Written problem ::
Give back an exact copy of the lines from the start of the material through the line bearing "obj('hanger', bm, M['track'], ex)". Include both ends and nothing else.

Data section ::
────────────────────

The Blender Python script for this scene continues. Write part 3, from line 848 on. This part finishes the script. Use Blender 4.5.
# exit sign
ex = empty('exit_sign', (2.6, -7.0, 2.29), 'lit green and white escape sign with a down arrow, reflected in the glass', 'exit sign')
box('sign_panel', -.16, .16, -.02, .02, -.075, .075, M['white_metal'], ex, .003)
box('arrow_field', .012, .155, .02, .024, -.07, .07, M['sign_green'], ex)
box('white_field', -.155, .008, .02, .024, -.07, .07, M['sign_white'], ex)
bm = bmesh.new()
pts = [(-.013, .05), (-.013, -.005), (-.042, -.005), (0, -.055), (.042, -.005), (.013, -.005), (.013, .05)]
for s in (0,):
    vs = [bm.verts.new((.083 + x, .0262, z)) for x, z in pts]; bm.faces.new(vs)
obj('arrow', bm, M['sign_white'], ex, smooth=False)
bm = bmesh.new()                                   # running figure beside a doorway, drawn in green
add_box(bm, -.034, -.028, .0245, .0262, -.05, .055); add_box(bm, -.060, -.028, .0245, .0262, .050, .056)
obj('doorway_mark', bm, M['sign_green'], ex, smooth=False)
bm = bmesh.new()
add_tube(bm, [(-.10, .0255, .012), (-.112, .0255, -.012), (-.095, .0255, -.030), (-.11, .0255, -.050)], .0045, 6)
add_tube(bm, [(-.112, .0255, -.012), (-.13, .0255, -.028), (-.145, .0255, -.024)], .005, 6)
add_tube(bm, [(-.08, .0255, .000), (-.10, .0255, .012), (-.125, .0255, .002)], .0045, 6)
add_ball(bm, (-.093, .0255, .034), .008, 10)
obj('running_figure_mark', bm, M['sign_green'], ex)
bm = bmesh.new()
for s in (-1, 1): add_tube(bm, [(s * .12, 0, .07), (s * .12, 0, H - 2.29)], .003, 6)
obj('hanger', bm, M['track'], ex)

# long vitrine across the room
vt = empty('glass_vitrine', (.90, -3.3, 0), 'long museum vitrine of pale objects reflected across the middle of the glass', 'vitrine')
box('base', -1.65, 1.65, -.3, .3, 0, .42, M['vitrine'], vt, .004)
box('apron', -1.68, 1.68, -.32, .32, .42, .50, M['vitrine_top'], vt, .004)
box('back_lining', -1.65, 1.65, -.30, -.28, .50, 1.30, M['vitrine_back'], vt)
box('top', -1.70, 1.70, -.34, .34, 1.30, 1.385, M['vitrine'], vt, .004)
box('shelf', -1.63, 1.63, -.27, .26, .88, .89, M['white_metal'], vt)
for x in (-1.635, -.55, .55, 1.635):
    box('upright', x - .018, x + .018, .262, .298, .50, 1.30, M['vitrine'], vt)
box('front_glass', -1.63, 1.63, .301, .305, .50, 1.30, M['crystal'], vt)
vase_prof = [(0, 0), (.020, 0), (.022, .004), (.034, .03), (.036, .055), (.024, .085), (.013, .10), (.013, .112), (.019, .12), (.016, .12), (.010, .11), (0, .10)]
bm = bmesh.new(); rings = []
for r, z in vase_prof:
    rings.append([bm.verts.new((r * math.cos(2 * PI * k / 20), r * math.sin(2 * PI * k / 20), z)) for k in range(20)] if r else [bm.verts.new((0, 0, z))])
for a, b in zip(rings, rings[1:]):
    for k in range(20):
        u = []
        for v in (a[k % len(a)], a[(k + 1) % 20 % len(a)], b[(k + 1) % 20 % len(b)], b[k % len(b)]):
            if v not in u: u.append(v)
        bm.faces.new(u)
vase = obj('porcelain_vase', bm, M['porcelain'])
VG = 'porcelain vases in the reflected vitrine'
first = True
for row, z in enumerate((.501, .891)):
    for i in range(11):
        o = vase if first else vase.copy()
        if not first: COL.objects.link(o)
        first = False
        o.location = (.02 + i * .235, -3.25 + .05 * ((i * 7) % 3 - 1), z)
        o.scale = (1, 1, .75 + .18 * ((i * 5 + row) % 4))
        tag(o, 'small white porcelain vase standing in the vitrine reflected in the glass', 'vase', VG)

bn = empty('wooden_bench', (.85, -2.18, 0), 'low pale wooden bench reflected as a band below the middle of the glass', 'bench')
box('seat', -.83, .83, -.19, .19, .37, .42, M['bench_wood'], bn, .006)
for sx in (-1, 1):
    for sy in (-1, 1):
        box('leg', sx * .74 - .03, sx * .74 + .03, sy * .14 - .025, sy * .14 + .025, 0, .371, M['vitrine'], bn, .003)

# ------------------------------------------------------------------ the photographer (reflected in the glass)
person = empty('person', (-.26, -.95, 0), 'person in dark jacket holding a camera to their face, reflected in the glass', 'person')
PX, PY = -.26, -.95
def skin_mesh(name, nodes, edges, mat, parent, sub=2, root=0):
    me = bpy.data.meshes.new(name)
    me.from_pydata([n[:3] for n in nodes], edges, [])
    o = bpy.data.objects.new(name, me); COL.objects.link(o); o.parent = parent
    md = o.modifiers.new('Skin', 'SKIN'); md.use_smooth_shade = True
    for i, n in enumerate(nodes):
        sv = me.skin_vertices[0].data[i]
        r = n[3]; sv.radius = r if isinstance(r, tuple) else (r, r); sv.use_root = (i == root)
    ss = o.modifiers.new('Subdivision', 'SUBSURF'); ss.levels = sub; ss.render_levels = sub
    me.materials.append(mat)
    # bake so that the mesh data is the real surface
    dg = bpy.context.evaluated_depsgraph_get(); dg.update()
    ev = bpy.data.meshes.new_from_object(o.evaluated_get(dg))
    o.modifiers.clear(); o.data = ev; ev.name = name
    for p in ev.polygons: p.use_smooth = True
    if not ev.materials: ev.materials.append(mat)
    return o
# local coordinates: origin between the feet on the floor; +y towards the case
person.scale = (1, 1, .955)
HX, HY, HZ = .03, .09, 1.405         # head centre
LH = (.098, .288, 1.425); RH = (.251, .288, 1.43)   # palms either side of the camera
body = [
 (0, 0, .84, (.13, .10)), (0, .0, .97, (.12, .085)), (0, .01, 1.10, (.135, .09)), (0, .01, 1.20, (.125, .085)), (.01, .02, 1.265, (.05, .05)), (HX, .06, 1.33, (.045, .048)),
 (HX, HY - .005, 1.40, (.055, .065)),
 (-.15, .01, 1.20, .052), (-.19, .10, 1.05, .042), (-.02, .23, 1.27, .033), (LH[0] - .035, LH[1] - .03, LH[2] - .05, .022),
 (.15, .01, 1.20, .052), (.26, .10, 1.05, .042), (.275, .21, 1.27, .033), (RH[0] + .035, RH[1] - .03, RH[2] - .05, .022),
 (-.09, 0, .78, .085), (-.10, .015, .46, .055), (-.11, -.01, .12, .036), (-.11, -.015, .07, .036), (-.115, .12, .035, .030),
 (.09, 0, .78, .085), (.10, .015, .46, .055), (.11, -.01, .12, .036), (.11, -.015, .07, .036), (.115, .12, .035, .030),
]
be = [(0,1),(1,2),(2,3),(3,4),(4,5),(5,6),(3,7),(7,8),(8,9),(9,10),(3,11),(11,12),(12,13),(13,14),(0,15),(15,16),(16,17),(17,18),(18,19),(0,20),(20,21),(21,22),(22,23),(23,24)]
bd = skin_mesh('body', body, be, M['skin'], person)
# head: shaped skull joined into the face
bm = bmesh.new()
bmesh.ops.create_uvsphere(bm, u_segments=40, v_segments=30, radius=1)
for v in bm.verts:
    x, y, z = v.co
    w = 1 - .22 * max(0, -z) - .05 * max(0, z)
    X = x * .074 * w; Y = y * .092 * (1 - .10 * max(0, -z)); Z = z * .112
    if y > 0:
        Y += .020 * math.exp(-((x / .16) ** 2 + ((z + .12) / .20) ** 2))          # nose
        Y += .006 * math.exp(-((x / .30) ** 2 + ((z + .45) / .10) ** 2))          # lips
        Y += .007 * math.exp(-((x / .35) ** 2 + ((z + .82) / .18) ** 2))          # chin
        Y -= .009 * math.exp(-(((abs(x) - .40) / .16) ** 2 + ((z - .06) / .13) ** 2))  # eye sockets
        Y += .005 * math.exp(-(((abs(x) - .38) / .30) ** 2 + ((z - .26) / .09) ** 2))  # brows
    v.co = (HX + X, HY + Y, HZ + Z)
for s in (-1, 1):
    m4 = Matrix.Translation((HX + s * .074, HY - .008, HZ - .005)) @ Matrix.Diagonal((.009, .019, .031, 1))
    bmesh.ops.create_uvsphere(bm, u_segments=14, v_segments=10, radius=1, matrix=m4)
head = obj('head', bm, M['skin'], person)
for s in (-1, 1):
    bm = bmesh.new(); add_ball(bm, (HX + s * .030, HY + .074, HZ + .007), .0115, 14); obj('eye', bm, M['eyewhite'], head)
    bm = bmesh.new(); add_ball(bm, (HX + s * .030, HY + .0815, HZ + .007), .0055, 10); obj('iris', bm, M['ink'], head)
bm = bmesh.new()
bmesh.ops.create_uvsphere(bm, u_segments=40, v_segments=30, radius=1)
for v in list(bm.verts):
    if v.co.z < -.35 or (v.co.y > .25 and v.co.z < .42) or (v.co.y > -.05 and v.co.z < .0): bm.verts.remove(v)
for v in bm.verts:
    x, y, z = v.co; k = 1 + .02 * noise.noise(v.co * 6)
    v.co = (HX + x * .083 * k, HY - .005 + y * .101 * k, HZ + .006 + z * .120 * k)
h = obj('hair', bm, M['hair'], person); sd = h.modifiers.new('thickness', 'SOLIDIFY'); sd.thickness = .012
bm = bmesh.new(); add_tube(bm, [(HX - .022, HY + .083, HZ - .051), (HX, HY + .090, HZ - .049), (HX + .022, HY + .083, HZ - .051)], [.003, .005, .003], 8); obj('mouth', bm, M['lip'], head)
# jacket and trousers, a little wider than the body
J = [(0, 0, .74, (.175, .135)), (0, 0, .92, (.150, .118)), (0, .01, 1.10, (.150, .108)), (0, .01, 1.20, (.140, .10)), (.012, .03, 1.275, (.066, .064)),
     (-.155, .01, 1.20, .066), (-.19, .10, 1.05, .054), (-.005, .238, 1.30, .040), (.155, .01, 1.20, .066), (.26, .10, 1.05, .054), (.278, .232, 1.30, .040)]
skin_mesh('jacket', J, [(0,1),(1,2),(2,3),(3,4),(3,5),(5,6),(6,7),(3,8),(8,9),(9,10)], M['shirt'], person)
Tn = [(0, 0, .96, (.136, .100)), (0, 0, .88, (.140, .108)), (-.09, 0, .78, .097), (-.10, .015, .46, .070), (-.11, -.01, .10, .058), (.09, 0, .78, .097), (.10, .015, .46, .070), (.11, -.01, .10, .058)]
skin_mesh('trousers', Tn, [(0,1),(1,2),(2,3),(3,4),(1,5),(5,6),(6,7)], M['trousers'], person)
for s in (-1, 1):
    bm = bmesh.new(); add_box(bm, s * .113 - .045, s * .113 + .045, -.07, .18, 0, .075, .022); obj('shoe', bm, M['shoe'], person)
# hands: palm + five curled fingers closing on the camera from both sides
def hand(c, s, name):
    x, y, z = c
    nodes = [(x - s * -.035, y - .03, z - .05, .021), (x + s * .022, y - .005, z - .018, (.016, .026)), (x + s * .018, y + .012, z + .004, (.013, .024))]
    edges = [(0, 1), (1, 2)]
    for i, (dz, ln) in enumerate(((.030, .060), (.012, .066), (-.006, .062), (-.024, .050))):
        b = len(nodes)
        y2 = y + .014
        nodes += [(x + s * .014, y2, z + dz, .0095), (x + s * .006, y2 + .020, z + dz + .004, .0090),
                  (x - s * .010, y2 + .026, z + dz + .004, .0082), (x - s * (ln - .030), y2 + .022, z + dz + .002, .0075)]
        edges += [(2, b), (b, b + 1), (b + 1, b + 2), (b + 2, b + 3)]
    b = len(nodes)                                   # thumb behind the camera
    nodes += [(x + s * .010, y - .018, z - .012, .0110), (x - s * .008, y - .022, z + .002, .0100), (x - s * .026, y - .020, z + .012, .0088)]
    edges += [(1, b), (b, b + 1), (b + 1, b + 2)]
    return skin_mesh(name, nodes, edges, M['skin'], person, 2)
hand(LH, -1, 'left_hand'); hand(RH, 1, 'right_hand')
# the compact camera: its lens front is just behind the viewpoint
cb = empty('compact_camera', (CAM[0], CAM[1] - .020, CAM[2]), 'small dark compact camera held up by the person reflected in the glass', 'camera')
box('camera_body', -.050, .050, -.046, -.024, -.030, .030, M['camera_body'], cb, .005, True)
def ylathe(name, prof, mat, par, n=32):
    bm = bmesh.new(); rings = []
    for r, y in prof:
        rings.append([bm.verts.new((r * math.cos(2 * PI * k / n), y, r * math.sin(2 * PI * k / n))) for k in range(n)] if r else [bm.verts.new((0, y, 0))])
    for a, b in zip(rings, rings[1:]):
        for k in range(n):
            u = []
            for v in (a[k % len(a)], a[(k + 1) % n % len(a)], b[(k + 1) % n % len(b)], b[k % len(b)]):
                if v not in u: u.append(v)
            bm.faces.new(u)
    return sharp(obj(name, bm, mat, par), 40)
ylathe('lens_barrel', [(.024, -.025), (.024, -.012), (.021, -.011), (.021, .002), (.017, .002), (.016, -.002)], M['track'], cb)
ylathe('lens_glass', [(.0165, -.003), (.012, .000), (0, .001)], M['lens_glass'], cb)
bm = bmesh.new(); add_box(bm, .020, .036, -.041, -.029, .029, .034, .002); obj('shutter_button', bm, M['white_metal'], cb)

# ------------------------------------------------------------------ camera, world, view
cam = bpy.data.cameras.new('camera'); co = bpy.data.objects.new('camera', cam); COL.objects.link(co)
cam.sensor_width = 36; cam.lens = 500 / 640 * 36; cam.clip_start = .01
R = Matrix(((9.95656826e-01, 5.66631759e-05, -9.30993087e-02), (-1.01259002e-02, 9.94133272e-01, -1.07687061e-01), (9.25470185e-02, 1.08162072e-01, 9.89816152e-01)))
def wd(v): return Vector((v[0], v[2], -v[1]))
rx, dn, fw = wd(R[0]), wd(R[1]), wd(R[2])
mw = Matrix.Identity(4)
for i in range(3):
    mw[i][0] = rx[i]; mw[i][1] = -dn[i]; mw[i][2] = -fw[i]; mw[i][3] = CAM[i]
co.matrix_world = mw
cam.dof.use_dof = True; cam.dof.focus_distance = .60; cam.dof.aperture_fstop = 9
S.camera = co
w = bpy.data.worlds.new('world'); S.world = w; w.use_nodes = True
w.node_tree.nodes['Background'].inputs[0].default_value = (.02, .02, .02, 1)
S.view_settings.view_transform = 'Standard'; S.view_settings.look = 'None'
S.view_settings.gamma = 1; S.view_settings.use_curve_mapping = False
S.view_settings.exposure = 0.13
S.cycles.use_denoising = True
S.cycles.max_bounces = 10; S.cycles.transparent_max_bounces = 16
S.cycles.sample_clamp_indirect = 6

────────────────────

Solution for this exercise ::
The Blender Python script for this scene continues. Write part 3, from line 848 on. This part finishes the script. Use Blender 4.5.
# exit sign
ex = empty('exit_sign', (2.6, -7.0, 2.29), 'lit green and white escape sign with a down arrow, reflected in the glass', 'exit sign')
box('sign_panel', -.16, .16, -.02, .02, -.075, .075, M['white_metal'], ex, .003)
box('arrow_field', .012, .155, .02, .024, -.07, .07, M['sign_green'], ex)
box('white_field', -.155, .008, .02, .024, -.07, .07, M['sign_white'], ex)
bm = bmesh.new()
pts = [(-.013, .05), (-.013, -.005), (-.042, -.005), (0, -.055), (.042, -.005), (.013, -.005), (.013, .05)]
for s in (0,):
    vs = [bm.verts.new((.083 + x, .0262, z)) for x, z in pts]; bm.faces.new(vs)
obj('arrow', bm, M['sign_white'], ex, smooth=False)
bm = bmesh.new()                                   # running figure beside a doorway, drawn in green
add_box(bm, -.034, -.028, .0245, .0262, -.05, .055); add_box(bm, -.060, -.028, .0245, .0262, .050, .056)
obj('doorway_mark', bm, M['sign_green'], ex, smooth=False)
bm = bmesh.new()
add_tube(bm, [(-.10, .0255, .012), (-.112, .0255, -.012), (-.095, .0255, -.030), (-.11, .0255, -.050)], .0045, 6)
add_tube(bm, [(-.112, .0255, -.012), (-.13, .0255, -.028), (-.145, .0255, -.024)], .005, 6)
add_tube(bm, [(-.08, .0255, .000), (-.10, .0255, .012), (-.125, .0255, .002)], .0045, 6)
add_ball(bm, (-.093, .0255, .034), .008, 10)
obj('running_figure_mark', bm, M['sign_green'], ex)
bm = bmesh.new()
for s in (-1, 1): add_tube(bm, [(s * .12, 0, .07), (s * .12, 0, H - 2.29)], .003, 6)
obj('hanger', bm, M['track'], ex)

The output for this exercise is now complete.